Could it be that our very greed for social perfection has destroyed our grip on the real moorings of human life? Perhaps our sentimental addiction to the superficialities of social perfection has eroded our capacity for the hard and demanding work of moral integrity. Certainly, tolerance and benevolence are often shallow virtues. But it may well be that this personal loss of integrity merely reflects a similar collapse of integrity in the institutions of civil society as they respond to the sickly embrace of government and of projects of social perfection.

Rod Dreher points to a passage in Robert Inchausti's Subversive Orthodoxy arguing that utopian statists -- a class that includes almost all the influential persons in our contemporary lives -- are separated from the Christian vision of man by an unbridgeable chasm:

The point that many moderns fail to grasp about Christian thinkers is that they have very little interest in changing the world. They seek merely to see things clearly in the light of God's hidden logic. And if, by so doing, they expose the narcissism of their contemporaries, the false agendas of their leaders, and the didactic pornography of their artists and entertainers -- well, that is all to the good.
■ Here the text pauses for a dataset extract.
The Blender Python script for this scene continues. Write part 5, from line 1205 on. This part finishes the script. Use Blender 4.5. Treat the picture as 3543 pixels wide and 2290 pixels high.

But unlike their more utilitarian peers, they desire to live in the truth even more than they desire to be effective in the world, and this puts them on the far side of a very important and a very deep intellectual divide: it puts them in the camp of the stoic poor, the moral outcasts, and the political and literary pariahs.

Inchausti articulates an important truth, and one we do well to remember when, e.g., power-hungry sentimentalists of the Make Poverty History school ask us to forfeit the moral absolutes of our Catholic faith in exchange for the promise of a secular utopia.